Monday, March 22, 2010

A Change in the Wind at Dot Earth?


Wind's in the east,
Mist coming in,
Like somethin' is brewin'
And 'bout to begin.

Doubtless you remember that quote from watching Mary Poppins over and over in the 60s. Of course you do; don't try to deny it. What Bert has noticed brewin', you will recall, is the impending arrival of practically perfect M.P. herself to put things right with the Banks family.

If you're a follower of Andy Revkin's Dot Earth blog over at the Times, maybe you've noticed a change in the wind there, too.

There's no shortage of fact-challenged climate change "skeptics" commenting at Dot Earth, but in the past Revkin has rarely engaged directly. This seems to have suddenly changed. A few examples:

To a poster who stated bluntly that Mann's hockey stick has been proven to be fraudulent:
Fraud is a serious charge and there's no evidence to support such a charge.
To a poster who ranted about the IPCCs "unequivocal" embrace of human-induced global wrming:
I'm pretty sure you understand that the only thing described as "unequivocal" by the IPCC was that there has been warming.
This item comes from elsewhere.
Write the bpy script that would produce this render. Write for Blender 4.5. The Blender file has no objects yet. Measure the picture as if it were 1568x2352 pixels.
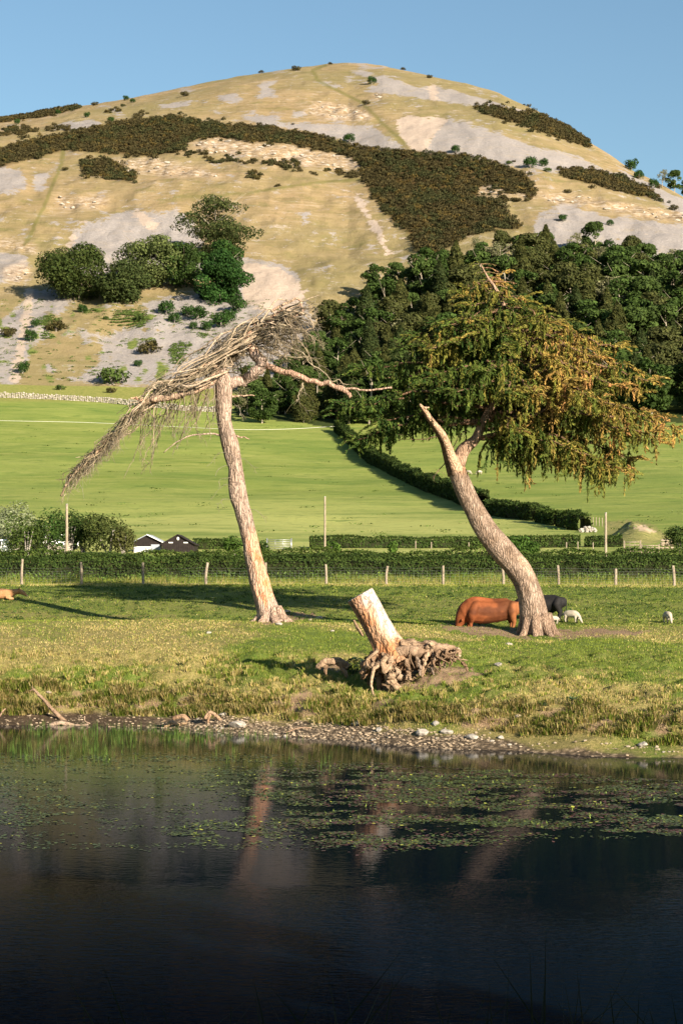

All the statements attributing that to human activities or other influences have caveats. Are you saying you dispute that it's warmer now than it was a century ago? Or are you trying to build a challenge to something the IPCC hasn't concluded? (That human-driven warming is unequivocal?)
To a poster who states that the IPCC always overstates and never understates AGW's consequences:
Actually the folks at Realclimate.org have made a decent case that, on sea level, the IPCC did precisely that (knowingly downplay a risk)....
To a poster who seems to think that scientific judgments on AGW are worthless because there have been no controlled experiments:
So what would you propose given a situation where there is no way to run a case-controlled study (we're in the one test tube where the experiment is under way)?

If the traditional method is not available, do we just sit on our hands and conclude, well, that can't be tested, therefore we don't consider it a risk?
You get the idea.

In the past, such posts would rarely have merited a Revkin response. Suddenly they're everywhere. What's going on?

Well, surely the fact that he's no longer a Times reporter has something to do with it. It has to be somewhat liberating to be freed of the responsibility to provide "balanced" coverage, right?

But...there has to be more to it than just that. After all, it's been three months since he left the Times. Why does he just start now? What is it? Time will tell, I suppose.